Week 09: AI as material for Design

Jay Huh
51701_MDES/MPS Seminar I
3 min readOct 21, 2018

Task: Articles this week deal with the idea of artificial intelligence (and its related methods and approaches) as material for design and UX. What does that mean, exactly — AI as material for design? What might you draw from the Cardoso Llach & Steenson readings (historically) and/or other contemporary examples? It’s always good to include images or video where they make sense.

Technology and design are indivisible. Technology is what makes any designed object happen (Paola Antonelli, 2018), and design provides technology a direction to reach further and enable real innovative change. The development of technology triggers design innovation as Daniel’s texts about CAD shows, but sometimes design also leads technical advance. The way Steve Jobs designed iPhones and MacBooks is a good example. He forced engineers to contain components into the fixed design, which seemed impossible at the first time. Thus, it is hard to define which one comes first, design or technology — it is similar to a chicken-and-egg problem. They are effected by each other and make progress simultaneously.

The current status of AI technology and its application to products in design’s perspective is incomplete — which means both are not fully ready to cooperate. AI agents, one of examples of AI technology that was released in the market, have some various functions but they are not ready to satisfy specific needs which encourage users to keep using them. For instance, it is common to see that many early adopters who bought AI products such as Amazon Echo, Google Home, or SK Nugu with curiosity no longer use them. Most of them realize that those agents are not useful enough to keep using them more than one or a couple of months, even though they might be quite fun or interesting to play with for a while. The current AI agents seem pointless; they are equipped with AI because they can, not because they have to.

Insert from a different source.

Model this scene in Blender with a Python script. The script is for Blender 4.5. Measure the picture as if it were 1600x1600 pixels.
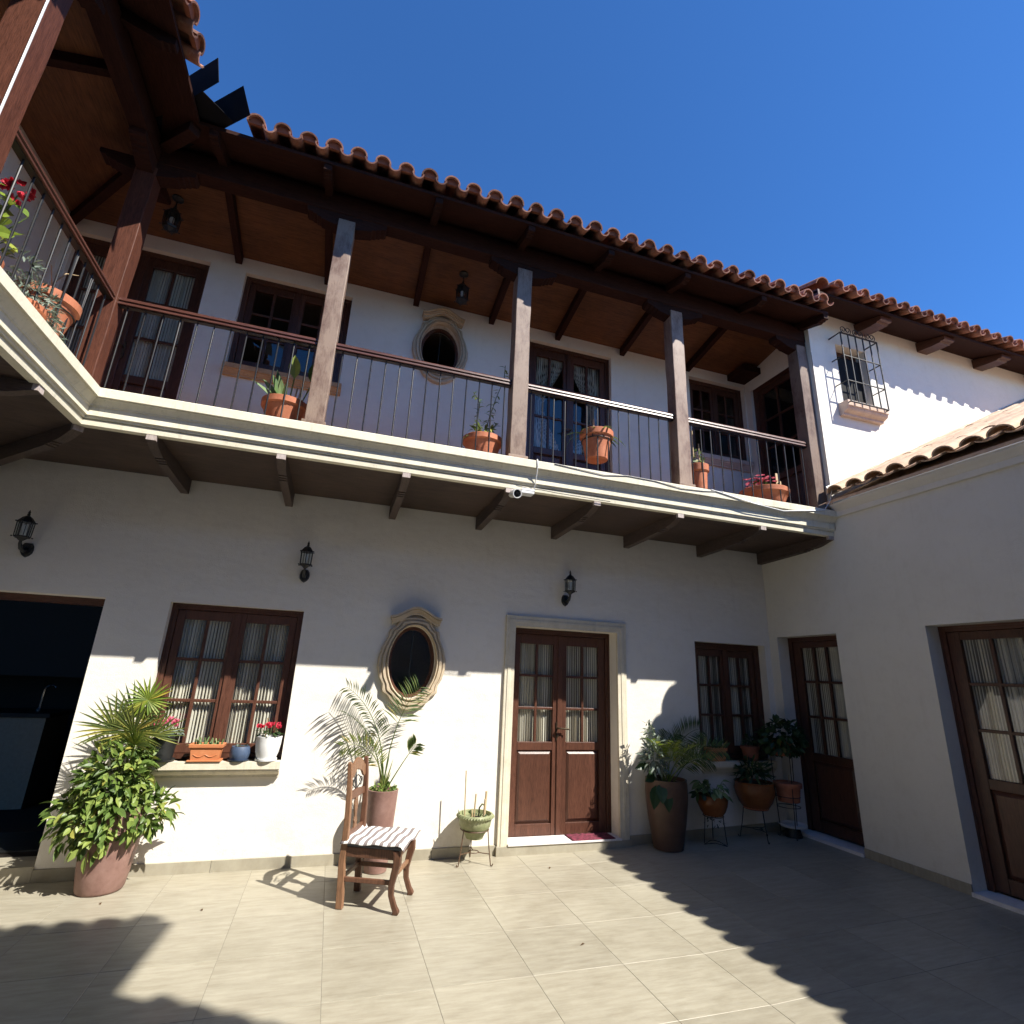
import bpy, math, random
from mathutils import Vector, Matrix, Euler
for o in list(bpy.data.objects): bpy.data.objects.remove(o)
SC = bpy.context.scene
COL = SC.collection
R = math.radians
PI = math.pi

# ------------------------------------------------------------------ camera
cam = bpy.data.cameras.new('camera'); CAM = bpy.data.objects.new('camera', cam); COL.objects.link(CAM)
YAW, PITCH, ROLL, FPX, CAMH = 0.304232, 0.297463, 0.0434774, 827.92, 1.6
fw = Vector((math.sin(YAW)*math.cos(PITCH), math.cos(YAW)*math.cos(PITCH), math.sin(PITCH)))
rt = Vector((math.cos(YAW), -math.sin(YAW), 0)); up = rt.cross(fw)
r2 = math.cos(ROLL)*rt + math.sin(ROLL)*up; u2 = -math.sin(ROLL)*rt + math.cos(ROLL)*up
M = Matrix((r2, u2, -fw)).transposed().to_4x4(); M.translation = (0, 0, CAMH)
CAM.matrix_world = M
cam.sensor_width = 36; cam.sensor_fit = 'HORIZONTAL'; cam.lens = 36*FPX/1600
cam.clip_start = 0.02; cam.clip_end = 2000
SC.camera = CAM
SC.render.resolution_x = 1024; SC.render.resolution_y = 1024

# ------------------------------------------------------------------ sky, sun, exposure
SUN = Vector((0.60, -0.68, 1.0)).normalized()       # towards the sun
w = bpy.data.worlds.new('World'); SC.world = w; w.use_nodes = True
nt = w.node_tree; nt.nodes.clear()
sky = nt.nodes.new('ShaderNodeTexSky'); sky.sky_type = 'NISHITA'; sky.sun_disc = False
sky.sun_elevation = math.asin(SUN.z); sky.sun_rotation = math.atan2(SUN.x, SUN.y)
sky.altitude = 2600; sky.air_density = 1.0; sky.dust_density = 0.25; sky.ozone_density = 3.0
hsv = nt.nodes.new('ShaderNodeHueSaturation'); hsv.inputs['Saturation'].default_value = 1.05
bg = nt.nodes.new('ShaderNodeBackground'); bg.inputs['Strength'].default_value = 0.088
out = nt.nodes.new('ShaderNodeOutputWorld')
nt.links.new(sky.outputs[0], hsv.inputs['Color']); mul = nt.nodes.new('ShaderNodeMix'); mul.data_type = 'RGBA'; mul.blend_type = 'MULTIPLY'; mul.inputs[0].default_value = 1.0; mul.inputs[7].default_value = (0.62, 1.12, 1.58, 1)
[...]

What’s the problem? In a designer’s perspective, I want to rephrase the given sentence to ‘AI as one of materials for design’. Designers don’t have to use all of their materials. I strongly agree with what Graham, Kim, Jodi, and John are saying in their paper — the education and tools should be required for designers to learn about machine learning or emerging technology. At the same time, I also believe that designers should more focus on their own expertise—the process of finding appropriate needs and shaping technology in an appropriate form— as they have done until now. Designers should capable of utilizing technology for their purpose. Thus, in terms of AI technology, the question of why it should be implemented into the world must come first prior to the question of how to utilize it. If AI’s necessity is established and reaches an agreement within stakeholders including users, it could be developed in a particular way to overcome current technical shortage and focus on specific needs.

Reference

  • Molly Wright Steenson, Architectural Intelligence: How Designers & Architects Created the Digital Landscape (Cambridge: MIT Press, 2017). (Required reading: Chapter 6, p. 165–190 and p. 221–22; additional optional reading: pp. 191–220 and if you wish, the whole of chapter 6).
  • Daniel Cardoso Llach. 2015. Builders of the Vision: Software and the Imagination of Design. London, New York: Routledge 2015. (Required reading: pp. 1–4 and pp. 49–72; additional optional reading: whole chapters 1 and 3).
  • Graham Dove, Kim Halskov, Jodi Forlizzi, John Zimmerman, “UX Design Innovation: Challenges for Working with Machine Learning as a Design Material,” CHI ’17 Proceedings of the 2017 CHI Conference on Human Factors in Computing Systems, p. 278–288. [Box]
  • Paola Antonelli, “AI is Design’s Latest Material,” Google Design. A quick Q&A with the Museum of Modern Art’s Senior Design Curator.